§ Exercise
Using the records below, give the number of lines where the word "leafmat" appears, with no further output.

§ Given data
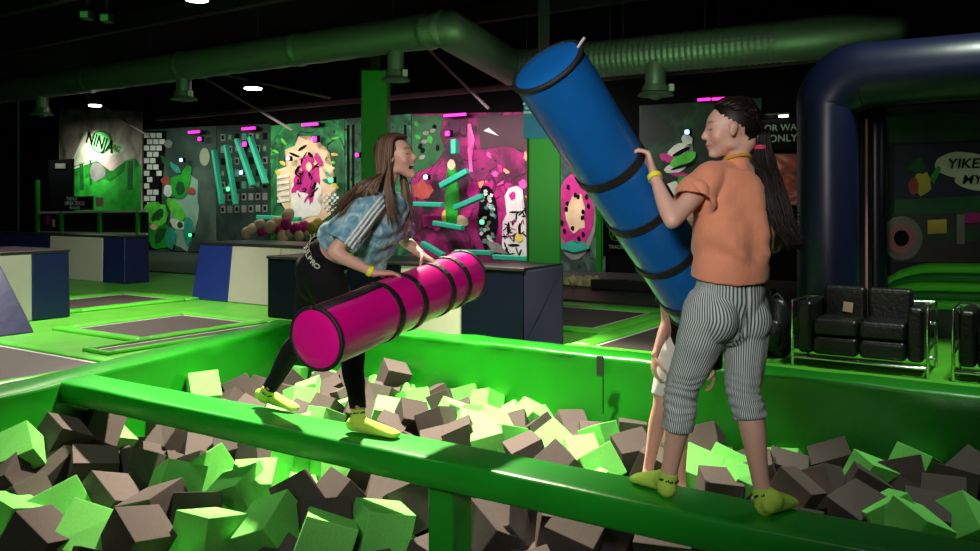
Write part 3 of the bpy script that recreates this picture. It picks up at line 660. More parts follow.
for px, py, r, k in ((181, 160, 1.8, 'blue'), (241, 172.5, 2, 'blue'), (425.5, 177, 2.2, 'blue'), (687, 132, 2.3, 'blue'), (199.5, 139, 2, 'pink'), (244.5, 144, 2.4, 'pink'), (314.5, 139, 2.6, 'pink'), (447.5, 133.5, 2.6, 'pink'), (288, 158.5, 1.8, 'blue'), (228, 189, 2.2, 'green'), (331, 180, 2.5, 'green'), (190, 235, 1.7, 'green'), (482, 222, 2.3, 'green'), (357, 155, 2, 'pink')):
    led(px, py, r, M['led_' + k], {181: 'blue square target above the green leafy figure', 241: 'blue square target between the slanting teal poles', 425.5: 'blue square target in front of the laughing face', 687: 'blue square target in front of the profile with the ponytail', 199.5: 'pink square target above the pale disc', 244.5: 'pink target above the slanting teal poles', 314.5: 'pink target above the magenta hair', 447.5: 'pink square target high on the magenta wall', 288: 'blue target left of the magenta hair', 228: 'green square target on the black climbing panel', 331: 'green square target right of the magenta hair', 190: 'green square target at the foot of the leafy figure', 482: 'green square target beside the armoured figure', 357: 'pink target beside the green column'}[px])
for px, py, wd, l in ((194, 132, 13, 'pink neon strip above the leafy figure'), (248.5, 128.5, 15, 'pink neon strip above the black climbing panel'), (310, 124.5, 17, 'pink neon strip above the magenta-haired figure'), (455, 115, 21, 'pink neon strip above the magenta wall'), (704, 99.5, 10, 'short pink neon strip left above the ponytail head'), (722, 98.5, 16, 'pink neon strip touching the top of the ponytail head')):
    led(px, py, 1.8, M['led_pink'], l, w=wd)

# railing at far left with notice
rl_ = thing('railing', uv(-16.5, 12.6, -.02), 'green railing with a pale top rail below the graffiti logo', 'railing')
def wr(px, py, v=12.6): return onv(px, py, v)
poly('top_rail', [wr(40, 213.5), wr(148, 212), wr(148, 210.3), wr(40, 211.5)], NW, .06, M['white_band'], rl_)
poly('low_rail', [wr(40, 233.5), wr(148, 235), wr(148, 233), wr(40, 231.5)], NW, .06, M['white_band'], rl_)
for x in (39, 63, 101, 139): poly('post', [wr(x - 1.2, 250), wr(x + 1.2, 250), wr(x + 1.2, 180 if x < 60 else 211), wr(x - 1.2, 180 if x < 60 else 211)], NW, .06, M['column'], rl_)
poly('netting', [wr(40, 248), wr(148, 248), wr(148, 212), wr(40, 212)], NW, .004, mat('black_netting', (.008, .014, .01), .8, nscale=60, namt=.5), rl_, -.02)
no = thing('notice', wr(87, 212), 'black notice with white lettering on the railing below the skyline', 'sign')
poly('board', [wr(63, 210), wr(95, 210), wr(95, 196), wr(63, 197)], NW, .02, P_black, no, .04)
text('lettering', 'THIS IS A', wr(74, 199) + NW * .065, U, up, .13, P_white, no); text('lettering', 'NINJA TRACK', wr(77, 203.5) + NW * .065, U, up, .15, P_white, no); text('lettering', 'NO SHOES', wr(77, 208) + NW * .065, U, up, .1, P_white, no)
no2 = ob('paper_notice', rbox(bmesh.new(), wr(102, 202) + NW * .06, (.34, .01, .24), RUV), P_cream); tag(place(no2), 'small cream paper notice right of the black notice', 'notice')
pm = thing('picture_card', wr(51, 229), 'small pink and cream card on the far left railing', 'card')
ob('pink_card', rbox(bmesh.new(), wr(50, 220) + NW * .05, (.2, .01, .24), RUV), P_mag, pm); ob('cream_card', rbox(bmesh.new(), wr(56, 223) + NW * .07, (.12, .01, .2), RUV), P_cream, pm)
dr = thing('doorway', uv(-18.6, 13.6, -.02), 'dark doorway with a small sign at the far left', 'doorway')
poly('frame', [wr(36, 250), wr(60, 250), wr(60, 158), wr(36, 160)], NW, .05, M['black'], dr, -.4); poly('sign_plate', [wr(44, 168), wr(54, 168), wr(54, 163), wr(44, 163)], NW, .02, P_grey, dr, -.33)
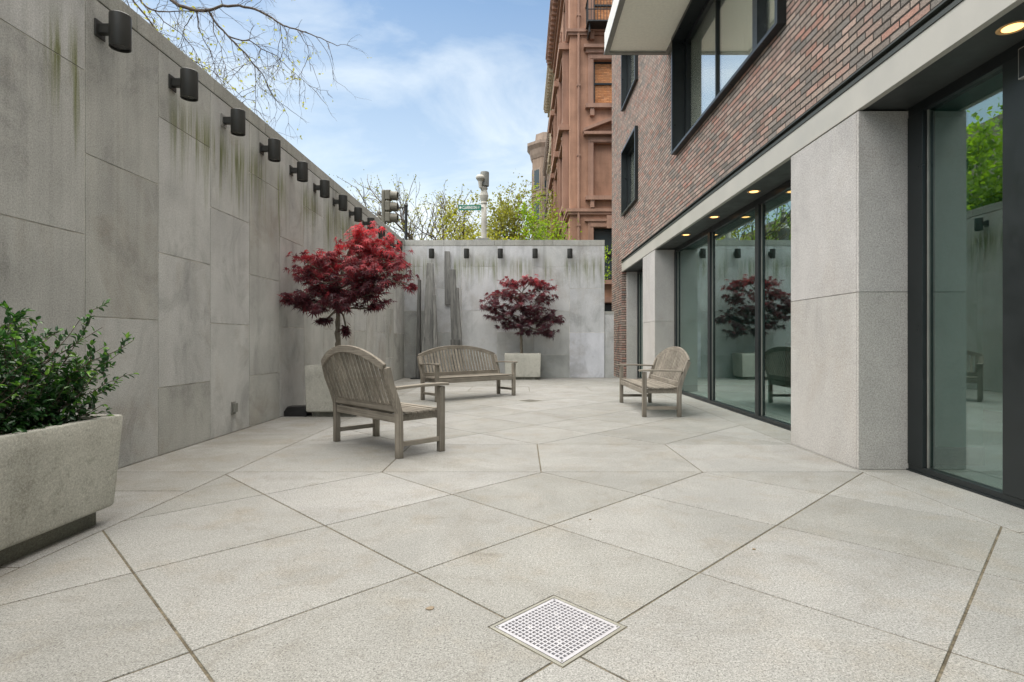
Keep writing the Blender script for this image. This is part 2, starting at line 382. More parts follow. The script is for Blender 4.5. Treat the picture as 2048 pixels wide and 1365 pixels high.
def leafmat(name, cols, trans, rough=.45, tw=.4, spec=.4):
    n = NT(name); t = n.attr('tint'); c = n.ramp(t, [(i/(len(cols)-1), cc) for i, cc in enumerate(cols)])
    n.fin(c, rough, spec=spec); tb = n.n.new('ShaderNodeBsdfTranslucent')
    cc = n.mix(1.0, c, (*trans, 1), 'MULTIPLY'); n.l.new(cc, tb.inputs[0])
    ms = n.n.new('ShaderNodeMixShader'); ms.inputs[0].default_value = tw
    n.l.new(n.b.outputs[0], ms.inputs[1]); n.l.new(tb.outputs[0], ms.inputs[2]); n.l.new(ms.outputs[0], n.out.inputs[0]); return n.m
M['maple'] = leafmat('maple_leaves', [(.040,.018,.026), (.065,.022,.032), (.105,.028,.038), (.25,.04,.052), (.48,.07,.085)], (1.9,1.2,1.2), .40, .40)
M['shrub'] = leafmat('holly_leaves', [(.012,.045,.016), (.022,.075,.020), (.04,.12,.024), (.09,.22,.03), (.20,.36,.05)], (1.2,1.5,.6), .28, .22, .6)
M['lime'] = leafmat('lime_leaves', [(.10,.16,.012), (.20,.30,.02), (.28,.38,.03)], (1.6,1.7,.7), .5, .5)
M['olive'] = leafmat('spring_leaves', [(.15,.15,.03), (.27,.28,.045), (.42,.42,.08)], (1.5,1.5,.8), .5, .45)
M['yellow'] = leafmat('yellow_leaves', [(.24,.25,.04), (.40,.39,.07)], (1.5,1.5,.8), .5, .5)
def bark(name, a, b):
    n = NT(name); g = n.noise(1., 5, .7, vec=n.map((30,30,7))); c = n.mix(n.rng(g,.3,.7), a, b); n.bump(g,.6,.006); return n.fin(c,.9)
M['bark'] = bark('maple_bark', (.10,.085,.06), (.24,.21,.165))
M['bark_dark'] = bark('twig_bark', (.055,.042,.032), (.13,.10,.075))
M['bark_pale'] = bark('pale_bark', (.22,.18,.14), (.38,.32,.27))
rng = random.Random(7)

# ------------------------------------------------------------------ ground and paving
XL, XR, XG, YB = -3.455, 2.86, 3.28, 16.35
g = MB(); g.add([(-900,-900,-.06),(900,-900,-.06),(900,900,-.06),(-900,900,-.06)], [(0,1,2,3)])
tag(g.build('ground', M['asphalt']), kind='structure', label='dark asphalt ground of the streets round the courtyard')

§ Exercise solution
6